Only after hiring a private eye does the consultant unearth a possible conspiracy that the police are called in to investigate.

Add in a mayoral aide who could be played by G. Gordon Liddy and whom the councilman blames for casting suspicion upon him, and this is an offer no Tinseltown executive could refuse.

Metro's decision to investigate how the Universal Church for Life Enhancement -- whose sole purpose seems to have been not to enhance but destroy Sig Rogich's topless bar deal because of proximity regulations -- has brought a sordid local government saga to a head. Rogich has believed for weeks that Councilman Michael McDonald, acting as an agent for Crazy Horse owner Rick Rizzolo, has been trying to scuttle his multimillion dollar deal. When Rogich's local Sam Spade discovered that Rizzolo's sister had set up the church, the conspiracy theory suddenly began to have legs.

So the natural question -- and, yes, it is the one Metro is looking into, sources confirm -- is whether this serpentine storyline leads to McDonald's council office. That is, could he have been involved in helping Rizzolo's sister set up the church, which was nothing more than a room in a building until public disclosure forced her abrupt evacuation of the premises?

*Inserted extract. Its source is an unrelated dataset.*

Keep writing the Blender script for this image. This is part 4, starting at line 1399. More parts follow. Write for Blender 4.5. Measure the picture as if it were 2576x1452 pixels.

McDonald, of course, denies any involvement. But he also was quoted recently as saying that he and Rogich are still close, which is a joke. What is fact and not speculation or conspiracy theory is that the councilman knew about the church before the vote ever took place last April. Sources close to the councilman have indicated he knew. But knowledge of the church does not equate to felonious behavior.

The question Metro wants to answer is whether any staffers inside City Hall either were complicit or know of any involvement by McDonald. Although there were reports of a city probe into how the church got there, that never happened. And because it didn't, staffers began calling authorities begging to be interviewed.

The cops are sensitive that the investigation will be seen as politically motivated because of ex-cop McDonald's long-held antagonistic relationship with Sheriff Jerry Keller. But that's the kind of red herring so often used by Hitchcock in his thrillers.

And the dirty little secret inside City Hall is that McDonald intimidates not just staffers but some of his council colleagues, too. They're afraid of what he could do to them in their elections -- look at how Michael Mack, who once was on McDonald's enemies list, wrote a "good luck, buddy" letter to him before an Ethics Commission hearing last week. And Larry Brown, who is up next year, also showed up at the ethics panel to support McDonald.

McDonald has publicly accused self-proclaimed former CIA-man Bill Cassidy, Goodman's aide and a walking mayoral liability, of leaking information to damage him. Cassidy, who has to deal with cell phone bill problems and accusations of misconduct in the Binion trial, is a great foil for anyone.

But this Metro probe has nothing to do with Cassidy. Sources say too many credible city folks called the cops -- and Cassidy is not credible. So the police are checking into every angle -- mail pieces sent out to embarrass Rogich, public records, staffer testimony. Once they assimilate all the information, the end of this script may finally be in place; whether it will presage the end of the cat-like McDonald is another question entirely.